Monday, November 24, 2008

A Strange Duality: Government Bailout of Banks Which Shorted Each Other's Equities

Rick Santelli of CNBC raised a very interesting point this morning regarding today's Wall Street Journal front page piece on the bear raid on Morgan Stanley in September.

Without trying to recount all the detail in the very long and well-written story, suffice to say that it has now been shown that Morgan Stanley's equity price was, indeed, affected by a sort of squeeze created by hedge funds and other investment banks buying credit default swaps, CDSs, on Morgan Stanley debt, along with shorting or buying puts on the firm's equity.

This activity pre-dated the TARP, and Treasury investments.
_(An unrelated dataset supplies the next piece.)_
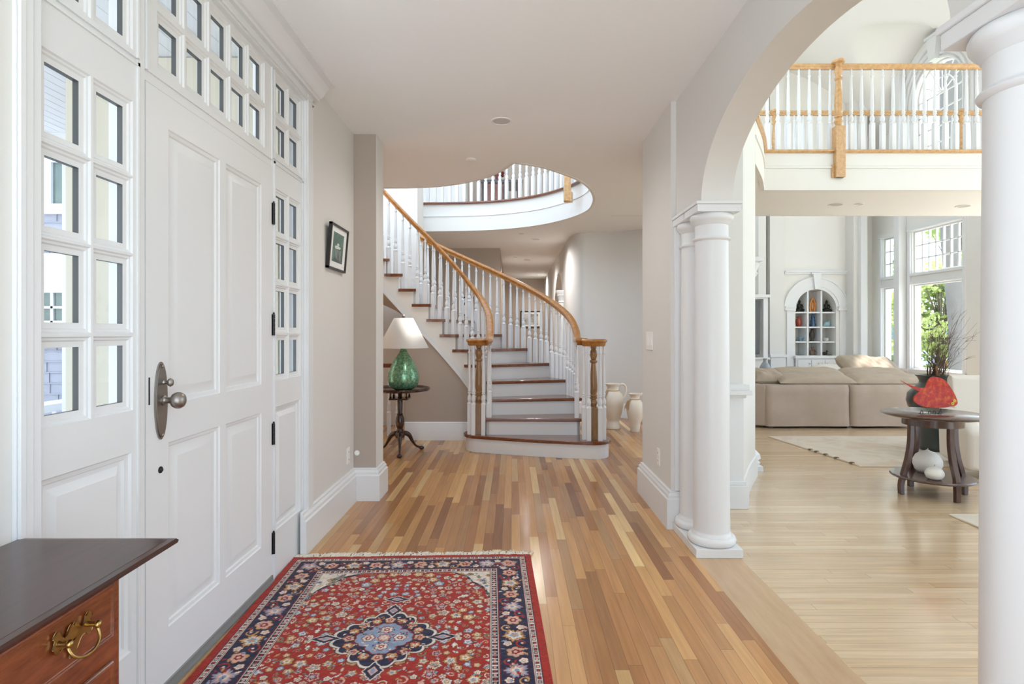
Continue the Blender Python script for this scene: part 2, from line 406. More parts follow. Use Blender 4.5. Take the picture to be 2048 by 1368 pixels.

However, Santelli noted the parallel of Morgan Stanley's troubles with those of Citigroup's recent problems, and wondered aloud how much taxpayer money was engaged in far-from-transparent speculation and similar squeezes on Citigroup's shares.

Upon being challenged by Squawkbox's Joe Kernen for suddenly being for more regulation, Santelli sensibly replied, to paraphase him (since I can't recall his exact words),

'Free and fair market capitalism doesn't mean no regulation. You need some regulation to keep things fair, and avoid insider and crony capitalism. We read today about the goings-on regarding Morgan Stanley's CDSs and equity in September. How about some transparency for today's activity in Citgroup instruments?'

As I wrote here last Thursday, in reference to AIG's troubles, the swaps market needs to become far more transparent, via a regulated, explicit exchange. Santelli raises an equally-valid reason for such an exchange.

As tools for squeezing and manipulating markets have multiplied, the old regulatory model of the 1930s is hopelessly, laughably outdated. The Journal piece indicated how a small purchase of CDSs to drive their prices up would yield outsized gains on short positions or puts of the same company's equity. Yet the former markets is completely opaque, consisting of phone calls and even IMs as its method of operating.

Santelli's concluding point was that, with taxpayer money in practically every large, remaining commercial bank, we can no longer risk having these institutions use 'our' money to engage in the activities which nearly triggered Morgan Stanley's demise and, certainly, forced its conversion to a Federally chartered commercial bank.